Collected data:
________________________________________

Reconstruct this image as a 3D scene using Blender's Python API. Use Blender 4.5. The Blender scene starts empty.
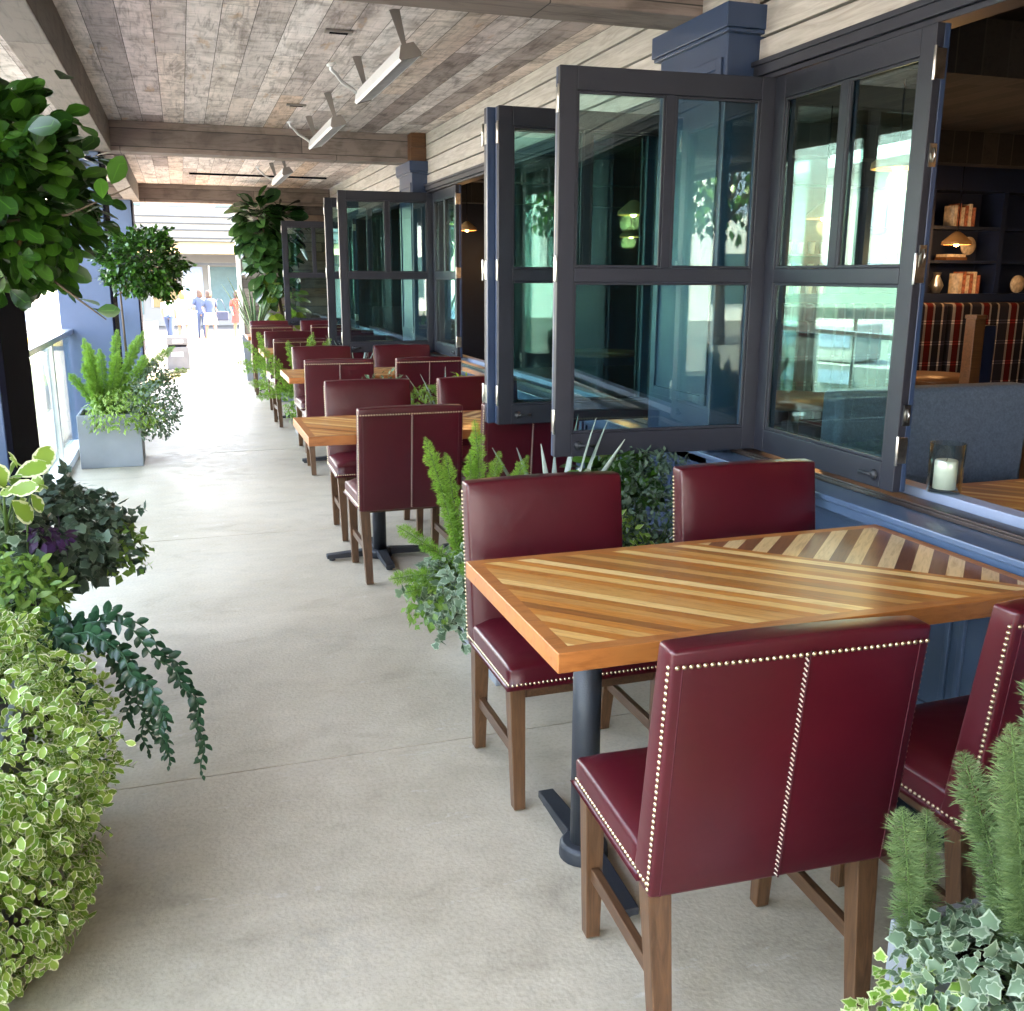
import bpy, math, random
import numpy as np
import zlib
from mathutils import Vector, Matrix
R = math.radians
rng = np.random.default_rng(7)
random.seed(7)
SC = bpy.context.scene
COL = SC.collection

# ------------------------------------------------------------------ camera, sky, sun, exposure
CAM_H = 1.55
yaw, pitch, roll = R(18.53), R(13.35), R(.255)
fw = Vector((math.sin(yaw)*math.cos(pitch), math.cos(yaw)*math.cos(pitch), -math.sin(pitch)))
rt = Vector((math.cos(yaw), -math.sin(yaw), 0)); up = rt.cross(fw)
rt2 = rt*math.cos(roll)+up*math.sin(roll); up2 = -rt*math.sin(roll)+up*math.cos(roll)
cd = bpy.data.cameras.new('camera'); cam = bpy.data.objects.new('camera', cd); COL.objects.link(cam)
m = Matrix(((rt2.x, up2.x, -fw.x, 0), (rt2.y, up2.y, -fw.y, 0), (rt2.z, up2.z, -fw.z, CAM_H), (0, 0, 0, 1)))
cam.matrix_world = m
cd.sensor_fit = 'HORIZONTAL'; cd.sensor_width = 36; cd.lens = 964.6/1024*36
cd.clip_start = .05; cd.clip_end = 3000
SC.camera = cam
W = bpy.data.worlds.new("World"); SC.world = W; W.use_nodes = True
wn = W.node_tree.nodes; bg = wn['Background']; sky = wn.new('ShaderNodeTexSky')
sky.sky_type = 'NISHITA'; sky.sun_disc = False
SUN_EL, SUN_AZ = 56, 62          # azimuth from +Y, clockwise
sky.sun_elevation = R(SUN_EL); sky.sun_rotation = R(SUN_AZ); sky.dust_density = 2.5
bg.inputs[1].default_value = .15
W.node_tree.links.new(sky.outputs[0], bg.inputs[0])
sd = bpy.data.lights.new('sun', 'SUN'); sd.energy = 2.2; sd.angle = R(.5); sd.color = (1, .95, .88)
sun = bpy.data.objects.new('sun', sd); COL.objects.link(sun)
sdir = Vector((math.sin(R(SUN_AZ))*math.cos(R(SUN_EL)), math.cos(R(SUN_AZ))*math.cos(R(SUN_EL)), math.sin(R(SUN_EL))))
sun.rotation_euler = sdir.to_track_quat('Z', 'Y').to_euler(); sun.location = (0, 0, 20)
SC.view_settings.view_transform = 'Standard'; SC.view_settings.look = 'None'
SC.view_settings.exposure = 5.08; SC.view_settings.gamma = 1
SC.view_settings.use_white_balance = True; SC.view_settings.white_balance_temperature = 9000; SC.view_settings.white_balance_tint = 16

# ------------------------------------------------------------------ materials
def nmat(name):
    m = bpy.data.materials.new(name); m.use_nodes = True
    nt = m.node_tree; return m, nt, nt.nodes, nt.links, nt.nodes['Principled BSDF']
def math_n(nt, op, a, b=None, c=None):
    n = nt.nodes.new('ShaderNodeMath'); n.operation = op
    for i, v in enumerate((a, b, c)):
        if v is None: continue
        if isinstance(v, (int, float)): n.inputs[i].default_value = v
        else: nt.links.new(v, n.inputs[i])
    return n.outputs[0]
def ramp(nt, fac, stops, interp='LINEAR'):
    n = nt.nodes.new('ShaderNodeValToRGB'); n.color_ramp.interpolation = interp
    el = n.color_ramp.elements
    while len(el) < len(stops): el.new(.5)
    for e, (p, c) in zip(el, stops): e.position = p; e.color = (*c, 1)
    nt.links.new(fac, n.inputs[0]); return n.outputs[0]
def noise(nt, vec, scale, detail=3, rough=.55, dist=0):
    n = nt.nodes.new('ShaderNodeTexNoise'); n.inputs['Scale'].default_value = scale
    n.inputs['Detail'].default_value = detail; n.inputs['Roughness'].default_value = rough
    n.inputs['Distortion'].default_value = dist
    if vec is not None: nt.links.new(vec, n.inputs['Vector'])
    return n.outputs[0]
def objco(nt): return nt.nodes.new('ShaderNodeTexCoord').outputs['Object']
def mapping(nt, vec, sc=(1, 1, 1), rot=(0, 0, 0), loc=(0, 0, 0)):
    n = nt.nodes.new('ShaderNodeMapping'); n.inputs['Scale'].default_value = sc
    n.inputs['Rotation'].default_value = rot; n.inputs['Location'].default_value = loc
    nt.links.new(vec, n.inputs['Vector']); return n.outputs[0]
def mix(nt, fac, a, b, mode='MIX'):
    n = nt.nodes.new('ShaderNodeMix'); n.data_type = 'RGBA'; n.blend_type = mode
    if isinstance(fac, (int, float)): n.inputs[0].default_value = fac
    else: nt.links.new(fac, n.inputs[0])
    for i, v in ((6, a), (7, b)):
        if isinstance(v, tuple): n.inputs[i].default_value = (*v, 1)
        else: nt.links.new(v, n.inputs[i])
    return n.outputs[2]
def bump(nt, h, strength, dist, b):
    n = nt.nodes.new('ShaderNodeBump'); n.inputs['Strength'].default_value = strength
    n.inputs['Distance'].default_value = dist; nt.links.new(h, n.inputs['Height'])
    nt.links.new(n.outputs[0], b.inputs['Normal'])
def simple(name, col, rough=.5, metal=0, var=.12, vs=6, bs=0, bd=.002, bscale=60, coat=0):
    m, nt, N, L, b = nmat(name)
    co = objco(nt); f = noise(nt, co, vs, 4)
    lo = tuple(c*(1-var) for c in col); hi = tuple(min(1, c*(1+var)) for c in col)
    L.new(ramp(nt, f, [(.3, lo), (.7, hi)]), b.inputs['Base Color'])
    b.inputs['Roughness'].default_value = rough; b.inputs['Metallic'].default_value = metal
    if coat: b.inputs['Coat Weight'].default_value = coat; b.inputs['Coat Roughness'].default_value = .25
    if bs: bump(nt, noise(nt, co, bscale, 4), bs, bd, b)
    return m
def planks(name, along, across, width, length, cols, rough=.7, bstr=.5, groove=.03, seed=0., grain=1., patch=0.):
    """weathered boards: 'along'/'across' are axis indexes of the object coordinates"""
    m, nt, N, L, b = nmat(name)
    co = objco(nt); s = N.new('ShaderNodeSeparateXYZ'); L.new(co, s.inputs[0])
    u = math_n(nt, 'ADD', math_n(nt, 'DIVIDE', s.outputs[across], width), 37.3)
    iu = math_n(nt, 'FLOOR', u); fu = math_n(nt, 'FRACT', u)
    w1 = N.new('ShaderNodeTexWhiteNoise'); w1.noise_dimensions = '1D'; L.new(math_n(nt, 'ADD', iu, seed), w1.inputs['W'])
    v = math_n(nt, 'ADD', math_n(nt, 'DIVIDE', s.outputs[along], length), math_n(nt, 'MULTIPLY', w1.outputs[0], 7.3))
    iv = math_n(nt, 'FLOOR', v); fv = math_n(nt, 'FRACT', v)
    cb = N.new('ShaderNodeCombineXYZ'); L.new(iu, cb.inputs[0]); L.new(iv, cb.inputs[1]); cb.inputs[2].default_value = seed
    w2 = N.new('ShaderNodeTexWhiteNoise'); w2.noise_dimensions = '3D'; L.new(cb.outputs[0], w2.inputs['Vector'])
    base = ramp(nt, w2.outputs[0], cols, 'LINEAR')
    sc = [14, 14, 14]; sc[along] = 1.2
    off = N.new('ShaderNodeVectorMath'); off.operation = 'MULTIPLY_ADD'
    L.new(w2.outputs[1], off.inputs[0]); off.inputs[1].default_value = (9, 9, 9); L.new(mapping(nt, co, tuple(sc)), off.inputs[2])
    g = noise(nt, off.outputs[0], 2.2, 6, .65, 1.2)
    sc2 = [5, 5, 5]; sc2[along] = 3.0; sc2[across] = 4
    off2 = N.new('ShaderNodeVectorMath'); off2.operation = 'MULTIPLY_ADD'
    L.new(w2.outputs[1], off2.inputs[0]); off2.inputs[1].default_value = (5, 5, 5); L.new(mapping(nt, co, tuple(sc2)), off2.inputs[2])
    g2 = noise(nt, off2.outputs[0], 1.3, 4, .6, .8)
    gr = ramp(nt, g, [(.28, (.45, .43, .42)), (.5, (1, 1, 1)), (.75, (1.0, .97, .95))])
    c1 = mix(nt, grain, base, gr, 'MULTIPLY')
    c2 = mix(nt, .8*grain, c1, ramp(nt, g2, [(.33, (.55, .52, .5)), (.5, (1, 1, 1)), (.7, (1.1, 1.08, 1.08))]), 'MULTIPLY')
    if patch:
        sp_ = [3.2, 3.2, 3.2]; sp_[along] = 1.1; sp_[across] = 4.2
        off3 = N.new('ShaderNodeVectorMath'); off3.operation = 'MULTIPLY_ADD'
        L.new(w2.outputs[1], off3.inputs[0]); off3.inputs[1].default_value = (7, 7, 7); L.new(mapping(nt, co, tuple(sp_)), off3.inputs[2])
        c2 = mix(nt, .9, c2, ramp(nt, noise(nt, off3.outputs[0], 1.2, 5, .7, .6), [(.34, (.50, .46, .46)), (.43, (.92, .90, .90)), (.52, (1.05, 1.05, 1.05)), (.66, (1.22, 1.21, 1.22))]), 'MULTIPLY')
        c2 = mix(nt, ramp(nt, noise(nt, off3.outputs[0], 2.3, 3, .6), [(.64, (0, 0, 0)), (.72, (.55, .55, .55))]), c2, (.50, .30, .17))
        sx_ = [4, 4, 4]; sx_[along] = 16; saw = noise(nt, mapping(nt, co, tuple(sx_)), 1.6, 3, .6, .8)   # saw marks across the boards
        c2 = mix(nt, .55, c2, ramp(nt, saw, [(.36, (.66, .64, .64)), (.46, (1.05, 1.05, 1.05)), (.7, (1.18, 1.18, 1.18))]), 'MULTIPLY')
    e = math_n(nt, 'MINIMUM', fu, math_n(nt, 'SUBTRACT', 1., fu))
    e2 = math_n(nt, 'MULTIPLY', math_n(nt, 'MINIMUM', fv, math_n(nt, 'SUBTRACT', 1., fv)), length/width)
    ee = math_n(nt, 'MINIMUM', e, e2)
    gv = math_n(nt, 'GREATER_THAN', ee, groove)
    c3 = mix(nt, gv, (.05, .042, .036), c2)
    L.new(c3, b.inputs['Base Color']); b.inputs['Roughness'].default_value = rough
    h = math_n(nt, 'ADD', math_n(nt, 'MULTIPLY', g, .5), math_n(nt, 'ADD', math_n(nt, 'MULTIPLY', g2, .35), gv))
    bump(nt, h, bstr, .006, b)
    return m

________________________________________

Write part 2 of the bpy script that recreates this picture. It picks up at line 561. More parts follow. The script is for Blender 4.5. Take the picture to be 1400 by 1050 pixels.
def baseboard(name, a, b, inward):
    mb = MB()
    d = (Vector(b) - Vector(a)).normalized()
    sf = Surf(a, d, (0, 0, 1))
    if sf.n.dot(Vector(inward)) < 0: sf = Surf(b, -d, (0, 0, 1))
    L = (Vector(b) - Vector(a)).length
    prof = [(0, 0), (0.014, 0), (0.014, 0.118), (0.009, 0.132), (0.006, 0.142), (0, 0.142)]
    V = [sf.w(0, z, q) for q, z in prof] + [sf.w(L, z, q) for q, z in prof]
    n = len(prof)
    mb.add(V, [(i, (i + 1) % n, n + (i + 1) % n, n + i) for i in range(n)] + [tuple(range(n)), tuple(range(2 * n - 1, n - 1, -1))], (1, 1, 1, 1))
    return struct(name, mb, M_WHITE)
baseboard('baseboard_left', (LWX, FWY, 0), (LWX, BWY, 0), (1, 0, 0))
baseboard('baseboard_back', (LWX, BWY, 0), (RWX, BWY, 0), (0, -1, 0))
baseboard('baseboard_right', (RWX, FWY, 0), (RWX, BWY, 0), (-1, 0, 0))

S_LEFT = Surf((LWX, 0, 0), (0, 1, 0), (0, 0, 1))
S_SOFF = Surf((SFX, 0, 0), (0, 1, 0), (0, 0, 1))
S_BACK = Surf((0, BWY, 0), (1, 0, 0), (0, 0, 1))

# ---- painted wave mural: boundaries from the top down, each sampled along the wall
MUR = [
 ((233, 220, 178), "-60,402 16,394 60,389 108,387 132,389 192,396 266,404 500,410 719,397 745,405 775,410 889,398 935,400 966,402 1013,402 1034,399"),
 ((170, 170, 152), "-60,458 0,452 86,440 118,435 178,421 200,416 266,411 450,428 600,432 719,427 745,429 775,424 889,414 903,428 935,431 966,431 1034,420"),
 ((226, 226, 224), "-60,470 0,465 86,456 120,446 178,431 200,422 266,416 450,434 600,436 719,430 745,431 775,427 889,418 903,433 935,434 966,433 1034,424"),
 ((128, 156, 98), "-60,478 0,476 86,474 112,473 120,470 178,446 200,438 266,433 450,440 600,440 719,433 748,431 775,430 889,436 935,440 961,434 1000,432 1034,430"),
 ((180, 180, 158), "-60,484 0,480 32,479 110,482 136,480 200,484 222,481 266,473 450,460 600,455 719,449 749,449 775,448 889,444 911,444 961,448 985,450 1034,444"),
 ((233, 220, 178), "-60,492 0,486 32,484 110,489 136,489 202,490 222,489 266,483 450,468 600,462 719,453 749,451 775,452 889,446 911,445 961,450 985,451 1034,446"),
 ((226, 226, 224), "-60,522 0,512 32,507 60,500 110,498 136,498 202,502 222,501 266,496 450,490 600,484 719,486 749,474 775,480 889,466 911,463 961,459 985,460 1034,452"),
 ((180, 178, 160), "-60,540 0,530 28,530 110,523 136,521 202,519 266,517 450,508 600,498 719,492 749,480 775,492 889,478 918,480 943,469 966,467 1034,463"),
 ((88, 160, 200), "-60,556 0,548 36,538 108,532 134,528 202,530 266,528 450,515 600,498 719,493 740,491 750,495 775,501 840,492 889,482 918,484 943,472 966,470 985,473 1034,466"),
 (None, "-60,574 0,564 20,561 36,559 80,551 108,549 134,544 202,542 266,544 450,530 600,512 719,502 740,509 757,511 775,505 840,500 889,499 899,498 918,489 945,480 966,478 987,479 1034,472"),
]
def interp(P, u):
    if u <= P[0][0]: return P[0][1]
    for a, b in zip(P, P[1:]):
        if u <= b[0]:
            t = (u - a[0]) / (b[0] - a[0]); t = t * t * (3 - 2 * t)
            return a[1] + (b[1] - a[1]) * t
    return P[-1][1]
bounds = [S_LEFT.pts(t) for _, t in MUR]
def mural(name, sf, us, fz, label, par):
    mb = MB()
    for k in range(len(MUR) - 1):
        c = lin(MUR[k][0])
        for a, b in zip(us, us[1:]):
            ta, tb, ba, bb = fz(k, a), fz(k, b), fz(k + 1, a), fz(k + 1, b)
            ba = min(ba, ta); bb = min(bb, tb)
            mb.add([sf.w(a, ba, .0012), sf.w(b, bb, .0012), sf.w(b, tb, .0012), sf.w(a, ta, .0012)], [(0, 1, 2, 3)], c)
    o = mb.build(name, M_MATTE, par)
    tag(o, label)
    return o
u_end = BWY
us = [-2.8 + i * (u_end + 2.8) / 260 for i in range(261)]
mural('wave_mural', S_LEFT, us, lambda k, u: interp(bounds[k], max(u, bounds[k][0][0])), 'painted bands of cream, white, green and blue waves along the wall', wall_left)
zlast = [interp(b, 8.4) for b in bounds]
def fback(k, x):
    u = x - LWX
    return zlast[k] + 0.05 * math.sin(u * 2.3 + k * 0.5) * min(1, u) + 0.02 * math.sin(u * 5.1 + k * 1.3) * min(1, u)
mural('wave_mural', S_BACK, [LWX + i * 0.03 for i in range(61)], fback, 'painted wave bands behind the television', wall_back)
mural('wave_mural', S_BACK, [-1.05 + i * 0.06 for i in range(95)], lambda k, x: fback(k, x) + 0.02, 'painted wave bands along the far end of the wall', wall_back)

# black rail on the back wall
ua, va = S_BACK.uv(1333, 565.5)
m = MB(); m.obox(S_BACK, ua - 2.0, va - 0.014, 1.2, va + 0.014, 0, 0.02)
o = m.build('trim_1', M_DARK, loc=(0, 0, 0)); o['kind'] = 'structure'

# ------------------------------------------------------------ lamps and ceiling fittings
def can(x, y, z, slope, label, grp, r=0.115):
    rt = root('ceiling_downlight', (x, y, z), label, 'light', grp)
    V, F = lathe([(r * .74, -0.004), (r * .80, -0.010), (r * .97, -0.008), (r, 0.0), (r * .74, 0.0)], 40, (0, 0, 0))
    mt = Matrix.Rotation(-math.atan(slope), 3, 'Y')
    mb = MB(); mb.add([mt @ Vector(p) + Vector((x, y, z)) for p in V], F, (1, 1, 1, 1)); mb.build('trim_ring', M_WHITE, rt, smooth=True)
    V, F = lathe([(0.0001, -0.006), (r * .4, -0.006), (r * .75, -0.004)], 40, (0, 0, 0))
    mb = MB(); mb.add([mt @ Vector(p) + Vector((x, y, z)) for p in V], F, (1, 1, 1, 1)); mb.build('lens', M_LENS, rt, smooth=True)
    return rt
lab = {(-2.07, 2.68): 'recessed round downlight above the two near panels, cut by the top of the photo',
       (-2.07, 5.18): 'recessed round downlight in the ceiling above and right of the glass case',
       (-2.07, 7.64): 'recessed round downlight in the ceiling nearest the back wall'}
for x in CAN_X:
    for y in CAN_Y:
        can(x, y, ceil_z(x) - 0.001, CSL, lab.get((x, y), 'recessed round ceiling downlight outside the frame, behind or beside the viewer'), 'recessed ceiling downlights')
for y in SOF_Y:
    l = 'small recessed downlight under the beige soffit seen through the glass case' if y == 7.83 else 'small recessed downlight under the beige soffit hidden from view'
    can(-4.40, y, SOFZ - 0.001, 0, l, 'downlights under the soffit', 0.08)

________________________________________

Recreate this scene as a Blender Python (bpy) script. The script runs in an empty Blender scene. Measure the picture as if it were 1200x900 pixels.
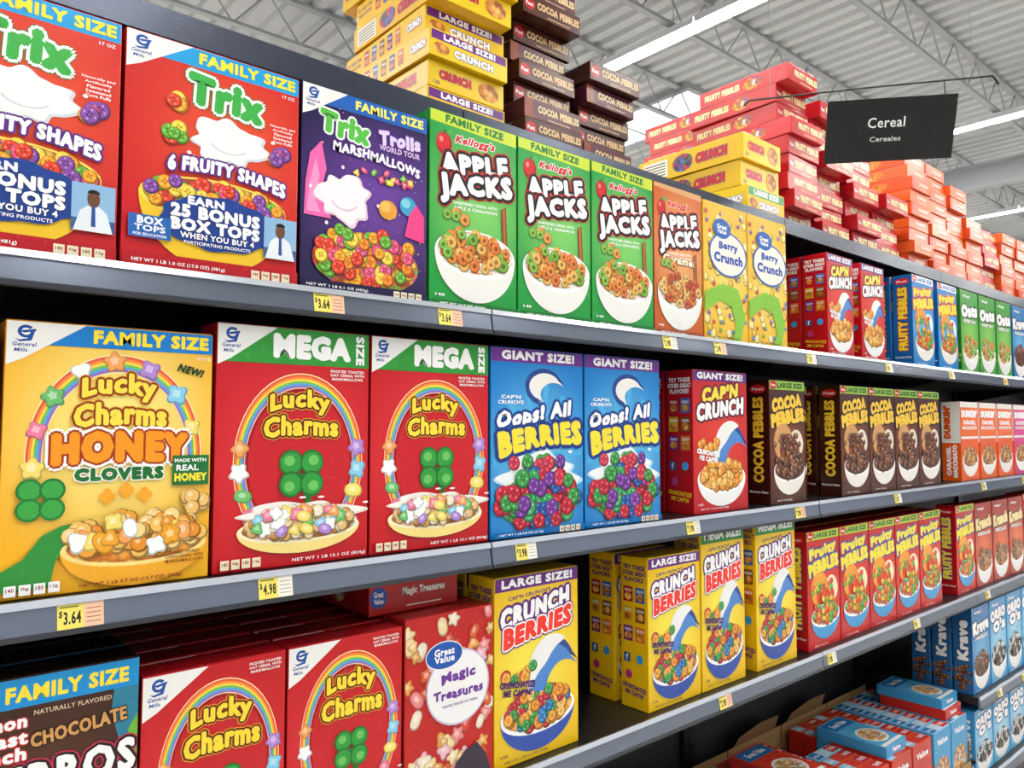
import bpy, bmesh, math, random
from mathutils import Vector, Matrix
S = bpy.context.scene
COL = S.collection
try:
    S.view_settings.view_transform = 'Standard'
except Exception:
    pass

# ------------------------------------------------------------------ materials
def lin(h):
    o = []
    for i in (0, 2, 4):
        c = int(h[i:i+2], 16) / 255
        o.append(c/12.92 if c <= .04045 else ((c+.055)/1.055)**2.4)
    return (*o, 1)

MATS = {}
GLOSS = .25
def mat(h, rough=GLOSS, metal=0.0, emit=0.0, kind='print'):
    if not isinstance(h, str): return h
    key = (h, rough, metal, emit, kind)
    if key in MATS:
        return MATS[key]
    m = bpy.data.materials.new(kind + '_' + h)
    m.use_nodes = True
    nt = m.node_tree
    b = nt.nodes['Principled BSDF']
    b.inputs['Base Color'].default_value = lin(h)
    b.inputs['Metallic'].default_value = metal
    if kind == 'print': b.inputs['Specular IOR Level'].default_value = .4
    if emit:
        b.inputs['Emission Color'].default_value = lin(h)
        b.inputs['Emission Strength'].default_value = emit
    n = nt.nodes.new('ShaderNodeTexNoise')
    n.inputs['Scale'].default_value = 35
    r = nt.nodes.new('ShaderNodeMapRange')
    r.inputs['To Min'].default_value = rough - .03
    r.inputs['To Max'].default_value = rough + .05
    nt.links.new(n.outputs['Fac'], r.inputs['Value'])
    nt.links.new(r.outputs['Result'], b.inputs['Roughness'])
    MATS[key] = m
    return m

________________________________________

→ **What to do**:
Only the lines from the one with "Reconstruct this image" through the one with "COL = SC.collection" belong in your copy; retype them exactly and drop any pictures.

→ **Final result**:
Reconstruct this image as a 3D scene using Blender's Python API. Use Blender 4.5. The Blender scene starts empty.
import bpy, math, random
import numpy as np
import zlib
from mathutils import Vector, Matrix
R = math.radians
rng = np.random.default_rng(7)
random.seed(7)
SC = bpy.context.scene
COL = SC.collection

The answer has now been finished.